→ **Exercise input**
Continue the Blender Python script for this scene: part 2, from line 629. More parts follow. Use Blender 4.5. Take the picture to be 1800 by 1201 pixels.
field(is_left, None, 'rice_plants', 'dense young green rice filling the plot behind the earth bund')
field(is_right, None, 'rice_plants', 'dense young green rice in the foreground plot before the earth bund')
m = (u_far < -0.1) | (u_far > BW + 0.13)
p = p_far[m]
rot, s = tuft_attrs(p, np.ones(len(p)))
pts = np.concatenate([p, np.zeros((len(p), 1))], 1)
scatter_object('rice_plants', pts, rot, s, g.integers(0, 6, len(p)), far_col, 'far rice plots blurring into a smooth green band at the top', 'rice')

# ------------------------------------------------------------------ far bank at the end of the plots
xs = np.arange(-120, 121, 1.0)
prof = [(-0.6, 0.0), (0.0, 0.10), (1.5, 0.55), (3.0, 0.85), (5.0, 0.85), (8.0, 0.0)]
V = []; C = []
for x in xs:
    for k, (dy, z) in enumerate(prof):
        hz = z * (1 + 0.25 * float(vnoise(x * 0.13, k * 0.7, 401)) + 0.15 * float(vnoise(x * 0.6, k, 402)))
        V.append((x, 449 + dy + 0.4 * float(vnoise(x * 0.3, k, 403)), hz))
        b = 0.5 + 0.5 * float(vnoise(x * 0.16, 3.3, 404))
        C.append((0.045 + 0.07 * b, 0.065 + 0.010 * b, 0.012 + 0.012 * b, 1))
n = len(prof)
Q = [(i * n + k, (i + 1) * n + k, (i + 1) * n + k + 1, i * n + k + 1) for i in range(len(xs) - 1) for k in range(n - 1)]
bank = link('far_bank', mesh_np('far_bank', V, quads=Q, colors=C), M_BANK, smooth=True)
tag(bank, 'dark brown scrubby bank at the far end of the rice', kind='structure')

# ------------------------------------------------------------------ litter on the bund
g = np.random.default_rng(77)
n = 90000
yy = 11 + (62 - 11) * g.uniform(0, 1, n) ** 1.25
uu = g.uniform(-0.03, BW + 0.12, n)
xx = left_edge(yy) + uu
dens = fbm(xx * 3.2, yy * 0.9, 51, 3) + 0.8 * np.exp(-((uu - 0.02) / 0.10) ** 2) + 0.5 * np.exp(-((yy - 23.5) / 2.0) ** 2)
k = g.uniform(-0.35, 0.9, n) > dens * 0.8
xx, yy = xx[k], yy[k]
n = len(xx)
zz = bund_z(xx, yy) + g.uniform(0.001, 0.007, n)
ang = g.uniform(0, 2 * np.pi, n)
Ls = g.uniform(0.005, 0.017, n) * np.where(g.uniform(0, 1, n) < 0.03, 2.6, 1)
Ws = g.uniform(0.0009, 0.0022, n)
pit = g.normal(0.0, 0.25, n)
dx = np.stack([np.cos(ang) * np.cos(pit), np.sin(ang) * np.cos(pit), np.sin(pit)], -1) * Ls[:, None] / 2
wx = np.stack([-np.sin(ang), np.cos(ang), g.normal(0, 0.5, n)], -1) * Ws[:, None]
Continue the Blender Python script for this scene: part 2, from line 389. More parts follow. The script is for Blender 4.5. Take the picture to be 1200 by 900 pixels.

→ **Exercise brief**
Retype every record above exactly as it appears.

→ **Completed task**
Continue the Blender Python script for this scene: part 2, from line 629. More parts follow. Use Blender 4.5. Take the picture to be 1800 by 1201 pixels.
field(is_left, None, 'rice_plants', 'dense young green rice filling the plot behind the earth bund')
field(is_right, None, 'rice_plants', 'dense young green rice in the foreground plot before the earth bund')
m = (u_far < -0.1) | (u_far > BW + 0.13)
p = p_far[m]
rot, s = tuft_attrs(p, np.ones(len(p)))
pts = np.concatenate([p, np.zeros((len(p), 1))], 1)
scatter_object('rice_plants', pts, rot, s, g.integers(0, 6, len(p)), far_col, 'far rice plots blurring into a smooth green band at the top', 'rice')

# ------------------------------------------------------------------ far bank at the end of the plots
xs = np.arange(-120, 121, 1.0)
prof = [(-0.6, 0.0), (0.0, 0.10), (1.5, 0.55), (3.0, 0.85), (5.0, 0.85), (8.0, 0.0)]
V = []; C = []
for x in xs:
    for k, (dy, z) in enumerate(prof):
        hz = z * (1 + 0.25 * float(vnoise(x * 0.13, k * 0.7, 401)) + 0.15 * float(vnoise(x * 0.6, k, 402)))
        V.append((x, 449 + dy + 0.4 * float(vnoise(x * 0.3, k, 403)), hz))
        b = 0.5 + 0.5 * float(vnoise(x * 0.16, 3.3, 404))
        C.append((0.045 + 0.07 * b, 0.065 + 0.010 * b, 0.012 + 0.012 * b, 1))
n = len(prof)
Q = [(i * n + k, (i + 1) * n + k, (i + 1) * n + k + 1, i * n + k + 1) for i in range(len(xs) - 1) for k in range(n - 1)]
bank = link('far_bank', mesh_np('far_bank', V, quads=Q, colors=C), M_BANK, smooth=True)
tag(bank, 'dark brown scrubby bank at the far end of the rice', kind='structure')

# ------------------------------------------------------------------ litter on the bund
g = np.random.default_rng(77)
n = 90000
yy = 11 + (62 - 11) * g.uniform(0, 1, n) ** 1.25
uu = g.uniform(-0.03, BW + 0.12, n)
xx = left_edge(yy) + uu
dens = fbm(xx * 3.2, yy * 0.9, 51, 3) + 0.8 * np.exp(-((uu - 0.02) / 0.10) ** 2) + 0.5 * np.exp(-((yy - 23.5) / 2.0) ** 2)
k = g.uniform(-0.35, 0.9, n) > dens * 0.8
xx, yy = xx[k], yy[k]
n = len(xx)
zz = bund_z(xx, yy) + g.uniform(0.001, 0.007, n)
ang = g.uniform(0, 2 * np.pi, n)
Ls = g.uniform(0.005, 0.017, n) * np.where(g.uniform(0, 1, n) < 0.03, 2.6, 1)
Ws = g.uniform(0.0009, 0.0022, n)
pit = g.normal(0.0, 0.25, n)
dx = np.stack([np.cos(ang) * np.cos(pit), np.sin(ang) * np.cos(pit), np.sin(pit)], -1) * Ls[:, None] / 2
wx = np.stack([-np.sin(ang), np.cos(ang), g.normal(0, 0.5, n)], -1) * Ws[:, None]
Continue the Blender Python script for this scene: part 2, from line 389. More parts follow. The script is for Blender 4.5. Take the picture to be 1200 by 900 pixels.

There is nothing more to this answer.